September 30, 2010 -- My daughter, Julia, and husband, Ricky, love to recount the time mommy dragged them around the lake path on a 10-degree day. (Of course, it was really 20 degrees — but with every telling of the story, it has gotten colder and colder.)

Julia, then 4, stumbled around the lake in a puffy pink ski suit, looking like the Gerber baby with her Renoir-rosy cheeks. It took the promise of a rather large doughnut to get her to complete the one-hour walk. My husband — usually a hearty soul — was whimpering most of the way.

Such is the spell cast on me by Rockland Lake State Park, a 1,079-acre rural retreat two miles from the end of my driveway.

Almost daily, I head to what feels like the middle of nowhere. The freshwater lake is nearly visible along most of the 3.2-mile trail. Encircled by mountains, a walker feels hemmed inside an isolated ecosystem where rabbits, deer, squirrels, swans, geese, ducks and even egrets and herons are constantly visible.

It’s by dumb luck that the lake is in my “back yard” — or, really, is my back yard. When I moved from Manhattan five years ago, I could tell the county was filled with beautiful spots, but I had never thought to ask the real estate broker, “Is there, perchance, a gorgeous lakeside trail where I can walk, two minutes from home?”

Too many suburbanites take their constitutionals in cul-de-sacs, on high-school football fields and at the (gasp!) mall. The lake is my sanctuary. Images from its shore are burnished in my mind. Like the cross-country skiers scissoring across on an icy day. And the heron lifting off the shallow bank, its skinny legs dangling. And the doe nursing its fawn six feet from where I stood.

Rockland Lake was the center of ice-making in the mid-1800s. The Knickerbocker Ice Co. harvested ice and hauled it over Hook Mountain along the Palisades to steamboats and ice barges waiting on the Hudson River. Ice was shipped down to New York City and beyond. By 1926, the advent of refrigeration killed the ice industry. But every winter, artists carve enormous ice sculptures for a festival.

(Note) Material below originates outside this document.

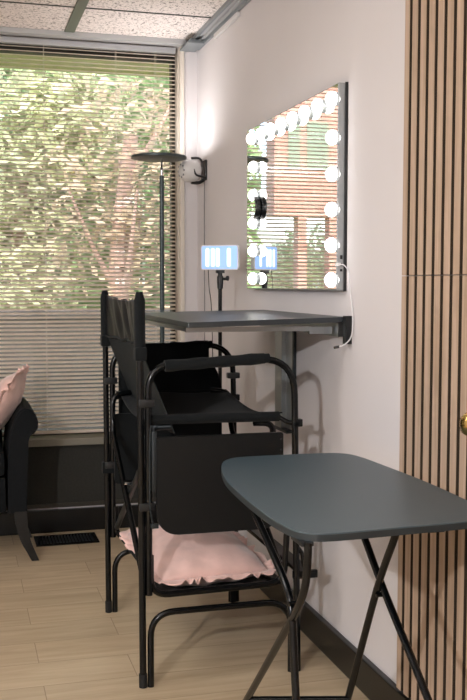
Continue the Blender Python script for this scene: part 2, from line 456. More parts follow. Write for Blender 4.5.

Most days, nothing happens on the lake. On weekdays, faithful walkers, cyclists and joggers do laps. We nod at one another. I’ve given them some names: The demon-fast 80-year-old skater is Speed Racer; the woman with the meringue of white hair coiled atop her head is Her Majesty. Someone out there has probably named me The Woman Lost in Thought, because when I’m alone out there I’m suspended in space and time.

When I’m joined by a friend, the lake walk has a wonderful way of drawing out childhood stories. I’ve learned more about a person on this trail in an hour then I ever could over months elsewhere. The calm waters lull you into a state of remembering. My days at sleepaway camp upstate in the Catskills are conjured by the sweet scent of summer grass and the thick clumps of water lilies at the banks’ edges.

The lake is peaceful — except at that moment when you’re ambling along and an enormous maple falls right across your path on a perfectly clear, still day. No warning. No groaning sound. A reminder to take nothing for granted.

My 8-year-old has been given a first-class education at the lake. She perfected riding her scooter. She’s learned to cycle and row a boat. She possesses a natural-world vocabulary I did not have until my 30s. She can spot a cormorant sunbathing on a rock. She knows baby swans are called cygnets. She finds it intriguing that a flock of crows is called a murder.

Of all the things I do with Julia, walking around the lake with her is my favorite. I love that she knows the contour of the lake as well as I do. I know she will scale up and down the giant boulder near the trail’s end or pick up acorns and shove them in her pocket.

One day this summer, she and I walked around the lake when the temperature reached 100 degrees. I know we’ll recall that hellish-hot day a year from now. One of us will say, “It was 110 degrees that day.” And the other will say, “Oh no, it was hotter than that.”